Monday, 19 November 2012

Delhi, Monday

The Jammu Mail. We share our 4-berth first class compartment with a couple of army types, one of whom loudly sniffs every minute or so so I must exercise maximum Buddhist karma and not offer him a hanky. Mercifully the sniffer leaves a couple of hours down the line, but the other is a throat-clearer, even worse than me.  Happily, no-one snores.  So our night is relatively peaceful, even comfortable. Despite a very late departure, we arrive on time at 5.45 am. Our tuk-tuk driver follows a maze of back streets through awakening markets and rickshaw parks, and we reach the Surya Plaza by 6.30 am. They obligingly give us a back room for a couple of hours until our balcony room, this time as booked, is ready. We shower coolly, and I try out my Dabur Red toothpaste, which leaves a burning sensation, my mouth looking if I have been chewing paan (or playing Dracula).
 
Anglican Church St. James
I make an excursion to Kashmir Gate in the part of Old Delhi favoured by the British community in the years before the 1857 uprising (aka Indian Mutiny). An archaeology department official lets me climb up on what remains of the medieval gate and walls, but seems disappointed with my (I thought quite generous!) baksheesh. Then down a hectic road to St. James's Church, in a lush green setting behind railings, a stark contrast to the surrounding turmoil. St. James was commissioned by Col. George Skinner, progeny of a E. India Company official and a Rajput princess, whose story is a book in itself. The church, built 1836, is a classical gem, elegant and dignified outside but a little uptight and gloomy within (possibly like its worshippers?) It's peaceful in here. I am the only visitor, indeed the first to sign the visitors' book for five days. An Indian has written, "I am visiting places of worship in Delhi and come here to see what a church is like." A  list names the 193 church members (many presumably Anglo-Indian, like Mr Vijay Russell and Mr & Mrs Ravi George, plus a couple of Skinners), but notices betray a range of characteristically Anglican upcoming activities. There's a garden party, a "potluck" lunch, a Service of Nine Lessons and Carols, a Christmas meal for the underprivileged (what, all the millions of them?). I could be home in Norfolk, apart from the parish picnic in January. 

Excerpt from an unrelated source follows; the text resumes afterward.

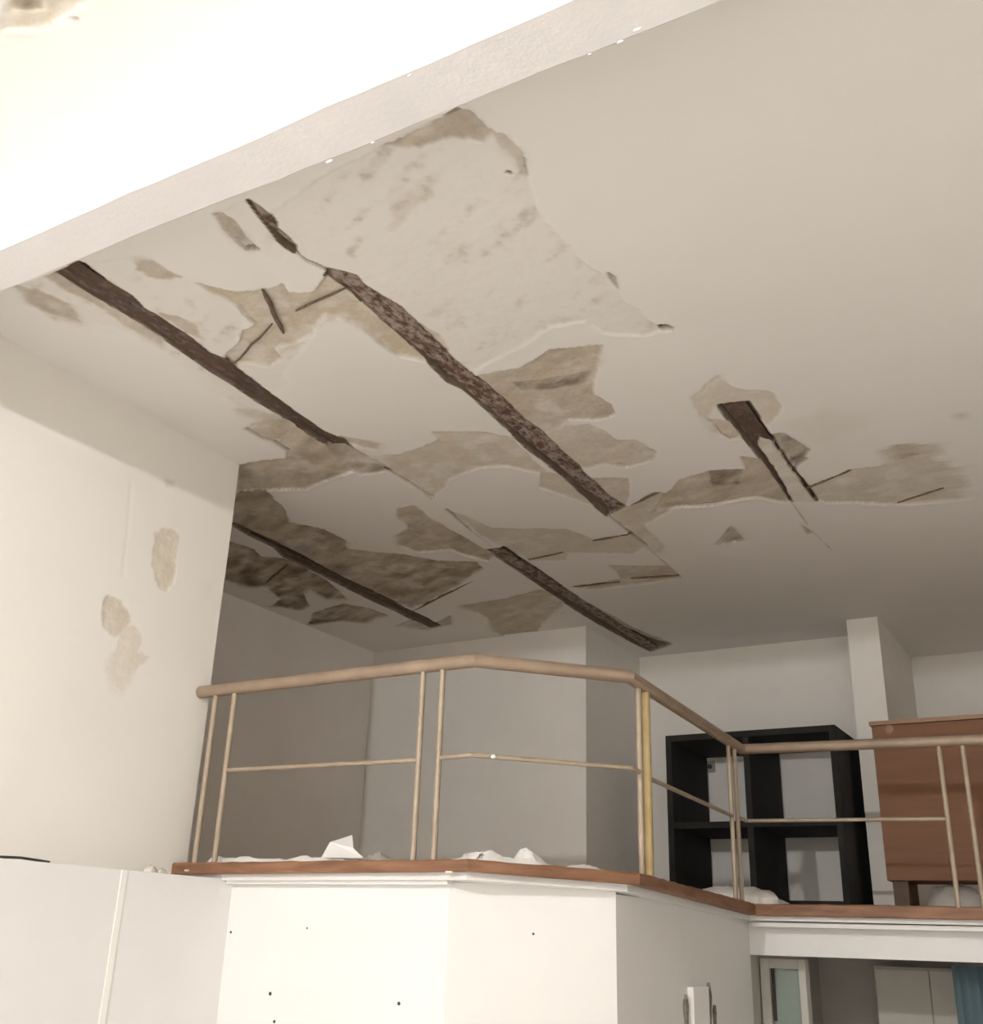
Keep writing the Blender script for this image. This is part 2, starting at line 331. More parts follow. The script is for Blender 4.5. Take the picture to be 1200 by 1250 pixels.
HC = 2.6                                   # ceiling, plan units above the eye
def cp(pts): return [(a * U, b * U) for a, b in (on_z(x, y, HC) for x, y in pts)]
TAN, GRY = 1.0, 0.25
CEIL = [
 # scraped zones first
 (cp([(470,178),(560,133),(572,135),(604,164),(622,168),(640,198),(644,215),(658,262),(702,312),(742,342),(765,371),(800,397),(818,400),(790,411),(735,409),(715,392),(670,400),(640,420),(575,458),(555,441),(521,408),(488,377),(441,349),(402,331),(369,317),(345,290),(330,262),(380,225),(420,200)]), .006, .55, .6, .25, .012, .008, 'mottle'),
 (cp([(20,350),(72,333),(97,322),(170,310),(240,346),(300,388),(298,405),(276,434),(250,427),(195,388),(150,372),(250,450),(318,494),(300,500),(250,470),(200,425),(140,400),(60,388)]), .004, .6, .45, .2, .02, .012, 'mottle'),
 (cp([(262,262),(300,246),(330,270),(358,302),(340,320),(318,307),(280,286)]), .005, .4, .4, .2, .01, .008, 'mottle'),
 (cp([(276,436),(340,424),(361,421),(379,411),(350,455),(352,470),(335,480),(312,466)]), .005, .7, .7, .1, .015, .01, 'mottle'),
 # plaster gone down to the base coat or the concrete
 (cp([(472,178),(520,157),(560,134),(572,136),(586,150),(603,164),(590,173),(552,170),(515,181),(490,181)]), .018, .95, .6, .30, .010, .006),
 (cp([(603,164),(617,168),(632,182),(641,200),(643,216),(636,214),(628,196),(612,180)]), .010, .75, .5, .25, .008, .006),
 (cp([(262,262),(272,262),(286,272),(296,283),(303,294),(315,305),(301,306),(289,297),(275,282)]), .022, .95, .35, .40, .004, .005),
 (cp([(20,350),(43,353),(85,374),(96,393),(77,388),(53,381),(33,369)]), .006, .9, .5, .25, .012, .012),
 (cp([(53,338),(72,331),(128,368),(200,413),(195,421),(150,398),(115,372),(80,356)]), .012, .9, .5, .25, .010, .008),
 (cp([(165,317),(187,318),(223,340),(187,341),(165,330)]), .007, .9, .35, .25, .012, .010),
 (cp([(195,384),(215,386),(240,398),(242,412),(225,405)]), .006, .8, .4, .2, .010, .010),
 (cp([(240,346),(277,356),(310,357),(332,353),(345,348),(352,357),(370,359),(386,356),(398,338),(415,349),(428,358),(457,383),(482,406),(506,427),(526,445),(500,438),(482,434),(467,424),(451,408),(432,397),(415,388),(395,390),(384,401),(379,411),(361,421),(340,424),(335,429),(345,439),(330,450),(309,447),(288,447),(276,436),(290,420),(298,405),(310,398),(300,388),(290,375),(270,363),(252,355)]), .022, .95, .9, .10, .008, .006),
 (cp([(508,392),(522,400),(540,412),(548,428),(540,432),(521,410)]), .010, .85, .8, .2, .008, .008),
 (cp([(300,524),(315,516),(348,512),(374,531),(405,548),(415,561),(430,577),(395,588),(374,598),(328,599),(291,601),(290,568),(320,562),(350,560),(352,551),(335,541),(318,535)]), .016, .95, .9, .3, .008, .006),
 (cp([(285,500),(310,500),(345,508),(340,514),(300,512)]), .006, .7, .4, .1, .010, .010),
 (cp([(290,602),(325,600),(347,622),(352,637),(395,646),(422,660),(424,670),(460,675),(492,677),(535,685),(582,686),(588,694),(560,715),(520,737),(503,744),(475,735),(445,721),(415,707),(385,691),(345,670),(307,652),(284,642),(283,620)]), .020, 1.0, .8, .42, .010, .008),  # alcove patch, tone deepened to stand for the dimmer light there
 (cp([(485,622),(505,617),(520,630),(550,647),(590,670),(604,676),(597,686),(580,683),(550,672),(510,675),(485,667),(482,655),(500,645),(485,635)]), .016, 1.0, .85, .3, .008, .006),
 (cp([(276,660),(310,671),(317,680),(347,682),(365,690),(400,710),(424,732),(400,733),(377,722),(370,725),(377,740),(365,746),(345,742),(330,742),(342,732),(325,720),(297,717),(274,710)]), .022, 1.0, .6, .62, .010, .008),  # this and the next: dark tan, darkened further for the dim alcove
 (cp([(382,749),(420,737),(450,742),(475,752),(445,761),(415,759),(385,763),(374,764)]), .018, 1.0, .5, .62, .010, .008),
 (cp([(482,765),(500,757),(525,763),(550,752),(552,762),(522,770)]), .012, .9, .6, .3, .010, .010),
 (cp([(527,527),(590,527),(625,535),(640,550),(660,570),(672,581),(620,570),(585,571),(550,586),(526,611),(510,597),(465,570),(455,557),(490,555),(520,545),(533,537)]), .010, .72, 1.0, .08, .010, .007),
 (cp([(413,531),(466,542),(460,551),(440,547),(420,540)]), .010, .9, .8, .1, .006, .006),
 (cp([(578,460),(637,449),(673,428),(714,424),(736,422),(731,443),(724,482),(745,495),(752,507),(735,513),(694,513),(683,528),(663,530),(637,513),(604,482)]), .014, .95, .75, .20, .006, .005),
 (cp([(625,470),(690,462),(724,455),(722,468),(680,478),(640,480)]), .018, 1.0, .5, .55, .010, .008),
 (cp([(663,531),(694,520),(719,518),(740,528),(752,537),(775,537),(799,551),(796,562),(763,571),(742,566),(714,572),(704,569),(683,551)]), .009, .72, 1.0, .10, .010, .007),
 (cp([(660,576),(680,577),(704,597),(729,620),(683,603),(659,596)]), .009, .72, 1.0, .08, .008, .006),
 (cp([(720,583),(768,584),(768,605),(763,619),(772,617),(796,602),(809,602),(822,612),(816,626),(786,641),(793,650),(812,668),(806,678),(785,664),(760,642),(746,630),(742,607)]), .010, .72, 1.0, .10, .010, .007),
 (cp([(624,646),(691,646),(724,659),(770,652),(790,668),(773,677),(694,676),(691,685),(648,685),(614,669),(578,648),(548,624),(558,627),(600,645)]), .009, .62, .72, .10, .010, .008),
 (cp([(745,691),(816,691),(833,705),(796,712),(719,721),(697,717),(760,707)]), .012, .72, .9, .15, .008, .007),
 (cp([(560,740),(620,730),(660,720),(692,735),(667,756),(655,771),(620,778),(600,771),(597,755)]), .011, .9, .8, .15, .012, .009),
 (cp([(700,728),(730,742),(770,765),(822,786),(812,790),(795,784),(755,762)]), .012, .9, .4, .3, .010, .008),
 (cp([(843,486),(862,470),(878,460),(892,473),(912,477),(939,477),(955,498),(945,515),(935,520),(918,497),(874,497),(866,512),(893,520),(908,533),(893,538),(866,520),(849,500)]), .008, .6, 1.0, .05, .010, .007),
 (cp([(866,512),(890,515),(907,533),(893,538),(873,527)]), .012, .8, 1.0, .08, .006, .006),
 (cp([(941,531),(955,529),(990,549),(972,573),(960,556)]), .016, 1.0, .3, .6, .008, .006),
 (cp([(832,585),(866,575),(909,573),(905,558),(932,562),(962,604),(960,614),(924,608),(863,619),(820,620),(795,628),(812,605)]), .016, .95, .75, .25, .008, .006),
 (cp([(866,576),(908,574),(904,594),(870,598)]), .022, 1.0, .5, .65, .012, .010),
 (cp([(972,578),(990,594),(1035,575),(1077,569),(1081,550),(1100,541),(1150,546),(1146,564),(1169,573),(1178,592),(1173,611),(1096,616),(1008,614),(993,608)]), .012, .68, .72, .10, .010, .007),
 (cp([(1084,549),(1105,543),(1120,552),(1112,563),(1090,562)]), .013, 1.0, .8, .3, .010, .010),
 (cp([(874,664),(893,643),(910,658),(890,665)]), .010, .95, .5, .30, .006, .006),
 (cp([(977,640),(993,650),(985,653)]), .010, .95, .5, .4, .004, .006),
 (cp([(803,398),(812,396),(823,400),(821,405),(806,404)]), .03, 1.0, .2, .8, .002, .005),
 (cp([(742,332),(751,338),(755,352),(748,346)]), .012, 1.0, .3, .4, .004, .005),
 (cp([(1168,505),(1178,507),(1175,511)]), .006, .9, .5, .3, .002, .006),
 (cp([(930,512),(945,520),(1010,500),(1060,505),(1060,520),(1000,540)]), .0, .25, .9, .0, .02, .02, 'stain'),
 # grooves down to the joists, coloured dark for the shade in the gaps
 (cp([(97,320),(128,343),(160,363),(173,377),(195,390),(227,410),(253,431),(275,439),(289,450),(312,468),(340,489),(361,504),(379,516),(395,527),(415,535),(431,548),(454,561),(472,573),(441,575),(426,564),(405,548),(379,531),(358,517),(343,507),(312,489),(284,469),(253,450),(229,434),(200,413),(160,389),(128,370),(93,349),(70,334)]), .046, 1.0, .3, .95, .004, .004),
 (cp([(304,246),(311,251),(329,264),(335,272),(335,279),(350,292),(359,301),(359,308),(348,302),(340,294),(332,283),(321,269)]), .046, 1.0, .3, .95, .003, .004),
 (cp([(402,330),(433,338),(441,348),(467,364),(488,377),(508,395),(521,408),(540,427),(555,442),(578,459),(604,482),(617,492),(637,513),(663,531),(683,551),(704,569),(724,589),(742,607),(762,619),(742,630),(729,620),(704,597),(683,577),(663,561),(642,546),(622,525),(601,505),(578,484),(566,474),(547,465),(526,445),(506,427),(482,406),(457,383),(428,358),(415,349),(398,337)]), .046, 1.0, .3, .95, .005, .004),
 (cp([(878,496),(913,492),(923,506),(935,526),(944,538),(959,561),(972,578),(987,597),(997,611),(967,612),(962,607),(947,585),(935,567),(921,549),(906,532),(892,514),(885,506)]), .046, 1.0, .3, .95, .003, .004),
 (cp([(284,641),(307,651),(345,669),(360,676),(385,690),(415,706),(445,720),(475,734),(500,745),(522,755),(537,765),(525,767),(510,760),(485,747),(450,731),(420,716),(390,700),(360,686),(347,680),(335,668),(307,655)]), .046, 1.0, .3, .95, .003, .005),
 (cp([(615,669),(655,694),(690,719),(720,739),(760,766),(795,781),(817,787),(795,795),(770,783),(730,761),(690,736),(640,701),(594,671)]), .046, 1.0, .3, .95, .003, .005),
 # plaster still stuck over the joist at the right
 (cp([(927,537),(943,541),(954,556),(969,577),(984,598),(995,614),(968,613),(964,607),(952,585),(938,562),(925,545)]), .006, .55, .7, .0, .006, .004),
 (cp([(396,545),(420,544),(446,555),(480,575),(440,580),(415,566)]), .012, 1.0, .0, .45, .003, .004),
]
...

Very un-Norfolk, however, are the memorials to those killed by the insurgents in 1857. These include George Berresford Esq., manager of the Delhi Bank, with his wife and all five daughters, and Dr Chimun Lall, a convert from Hinduism, "who fell a martyr to his faith on the day of the massacre of Christians in Delhi, 11th May 1857." As he lets me out, the caretaker asks for Rs. 20 for chai. A small price to pay. Would that Berresford's escape had been so easy.